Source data
** Begin **

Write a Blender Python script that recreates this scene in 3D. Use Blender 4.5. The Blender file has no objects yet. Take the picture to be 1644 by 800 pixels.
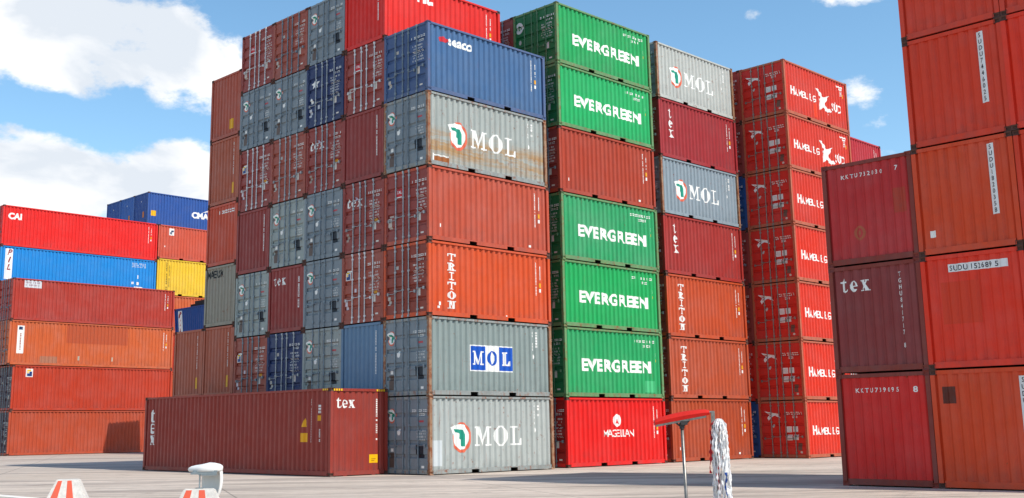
import bpy, bmesh, math, random
import numpy as np
from mathutils import Vector, Matrix
C = bpy.context
scene = C.scene
COL = scene.collection
R = math.radians
random.seed(7)

# ------------------------------------------------------------------ camera
def make_camera():
    f, cx, cy = 1808.84, 767.14, 340.99
    yaw, pit, rol = R(46.034), R(10.816), R(-0.695)
    F = Vector((math.cos(yaw)*math.cos(pit), math.sin(yaw)*math.cos(pit), math.sin(pit)))
    right = Vector((math.sin(yaw), -math.cos(yaw), 0)); up = right.cross(F)
    Rr = math.cos(rol)*right + math.sin(rol)*up
    Uu = -math.sin(rol)*right + math.cos(rol)*up
    cam = bpy.data.cameras.new('camera')
    o = bpy.data.objects.new('camera', cam); COL.objects.link(o)
    m = Matrix((Rr, Uu, -F)).transposed().to_4x4()
    m.translation = Vector((-24.955, -28.290, 1.519))
    o.matrix_world = m
    cam.sensor_width = 36; cam.sensor_fit = 'HORIZONTAL'
    cam.lens = f/1644*36
    cam.shift_x = (822-cx)/1644; cam.shift_y = (cy-400)/1644
    cam.clip_start = 0.1; cam.clip_end = 9000
    scene.camera = o
make_camera()

# ------------------------------------------------------------------ sun and sky
SUN_DIR = Vector((-0.17, 0.83, -1.0)).normalized()      # the way the light travels
def make_light():
    s = bpy.data.lights.new('sun', 'SUN'); s.energy = 3.9; s.angle = R(0.53); s.color = (1.0, .94, .84)
    o = bpy.data.objects.new('sun', s); COL.objects.link(o)
    o.rotation_euler = SUN_DIR.to_track_quat('-Z', 'Y').to_euler()
    o.location = (0, -40, 60)
make_light()
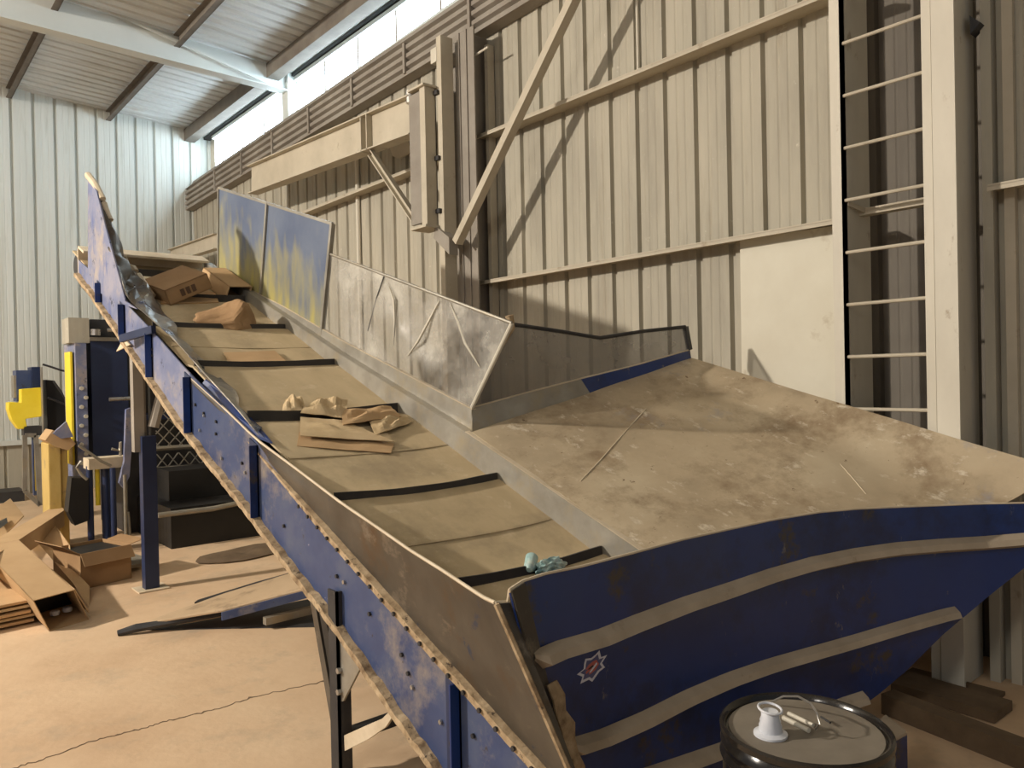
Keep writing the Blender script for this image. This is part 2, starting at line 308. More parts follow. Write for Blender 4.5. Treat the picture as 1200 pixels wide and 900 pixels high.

** End **

Work instructions
With the pictures left out, transcribe the material exactly.

Output below
Write a Blender Python script that recreates this scene in 3D. Use Blender 4.5. The Blender file has no objects yet. Take the picture to be 1644 by 800 pixels.
import bpy, bmesh, math, random
import numpy as np
from mathutils import Vector, Matrix
C = bpy.context
scene = C.scene
COL = scene.collection
R = math.radians
random.seed(7)

# ------------------------------------------------------------------ camera
def make_camera():
    f, cx, cy = 1808.84, 767.14, 340.99
    yaw, pit, rol = R(46.034), R(10.816), R(-0.695)
    F = Vector((math.cos(yaw)*math.cos(pit), math.sin(yaw)*math.cos(pit), math.sin(pit)))
    right = Vector((math.sin(yaw), -math.cos(yaw), 0)); up = right.cross(F)
    Rr = math.cos(rol)*right + math.sin(rol)*up
    Uu = -math.sin(rol)*right + math.cos(rol)*up
    cam = bpy.data.cameras.new('camera')
    o = bpy.data.objects.new('camera', cam); COL.objects.link(o)
    m = Matrix((Rr, Uu, -F)).transposed().to_4x4()
    m.translation = Vector((-24.955, -28.290, 1.519))
    o.matrix_world = m
    cam.sensor_width = 36; cam.sensor_fit = 'HORIZONTAL'
    cam.lens = f/1644*36
    cam.shift_x = (822-cx)/1644; cam.shift_y = (cy-400)/1644
    cam.clip_start = 0.1; cam.clip_end = 9000
    scene.camera = o
make_camera()

# ------------------------------------------------------------------ sun and sky
SUN_DIR = Vector((-0.17, 0.83, -1.0)).normalized()      # the way the light travels
def make_light():
    s = bpy.data.lights.new('sun', 'SUN'); s.energy = 3.9; s.angle = R(0.53); s.color = (1.0, .94, .84)
    o = bpy.data.objects.new('sun', s); COL.objects.link(o)
    o.rotation_euler = SUN_DIR.to_track_quat('-Z', 'Y').to_euler()
    o.location = (0, -40, 60)
make_light()
Keep writing the Blender script for this image. This is part 2, starting at line 308. More parts follow. Write for Blender 4.5. Treat the picture as 1200 pixels wide and 900 pixels high.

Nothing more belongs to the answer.